Written exercise: Go through the listing below and list every line with "scene".

Given information:
···
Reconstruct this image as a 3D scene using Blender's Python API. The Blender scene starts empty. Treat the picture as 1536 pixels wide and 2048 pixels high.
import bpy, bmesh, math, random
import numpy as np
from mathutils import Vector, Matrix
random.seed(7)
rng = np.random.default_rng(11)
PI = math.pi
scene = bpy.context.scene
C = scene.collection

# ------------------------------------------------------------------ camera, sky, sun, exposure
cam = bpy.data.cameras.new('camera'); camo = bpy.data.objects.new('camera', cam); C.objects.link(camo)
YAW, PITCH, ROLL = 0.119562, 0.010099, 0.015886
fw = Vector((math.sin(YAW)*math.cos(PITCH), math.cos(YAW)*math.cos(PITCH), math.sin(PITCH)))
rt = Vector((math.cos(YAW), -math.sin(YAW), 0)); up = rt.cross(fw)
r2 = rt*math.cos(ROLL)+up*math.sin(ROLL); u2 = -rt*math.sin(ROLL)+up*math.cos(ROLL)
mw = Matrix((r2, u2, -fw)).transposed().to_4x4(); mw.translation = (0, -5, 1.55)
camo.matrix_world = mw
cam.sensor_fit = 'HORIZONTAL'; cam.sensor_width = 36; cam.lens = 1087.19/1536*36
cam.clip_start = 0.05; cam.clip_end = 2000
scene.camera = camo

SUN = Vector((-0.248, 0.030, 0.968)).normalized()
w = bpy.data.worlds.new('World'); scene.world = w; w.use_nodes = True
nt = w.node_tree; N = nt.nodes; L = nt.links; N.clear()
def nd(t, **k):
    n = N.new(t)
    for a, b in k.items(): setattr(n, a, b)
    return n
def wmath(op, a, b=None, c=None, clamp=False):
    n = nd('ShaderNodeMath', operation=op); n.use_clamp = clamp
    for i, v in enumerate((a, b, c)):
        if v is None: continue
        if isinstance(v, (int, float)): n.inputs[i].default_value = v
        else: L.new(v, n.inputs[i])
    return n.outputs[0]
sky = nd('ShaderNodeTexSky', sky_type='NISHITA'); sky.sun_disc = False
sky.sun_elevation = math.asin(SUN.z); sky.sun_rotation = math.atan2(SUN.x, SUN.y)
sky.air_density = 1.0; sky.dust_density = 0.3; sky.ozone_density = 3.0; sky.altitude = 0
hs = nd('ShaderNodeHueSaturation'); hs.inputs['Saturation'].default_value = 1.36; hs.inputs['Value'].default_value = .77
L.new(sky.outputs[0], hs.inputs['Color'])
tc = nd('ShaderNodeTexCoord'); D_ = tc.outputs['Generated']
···
Full solution:
Reconstruct this image as a 3D scene using Blender's Python API. The Blender scene starts empty. Treat the picture as 1536 pixels wide and 2048 pixels high.
scene = bpy.context.scene
C = scene.collection
scene.camera = camo
w = bpy.data.worlds.new('World'); scene.world = w; w.use_nodes = True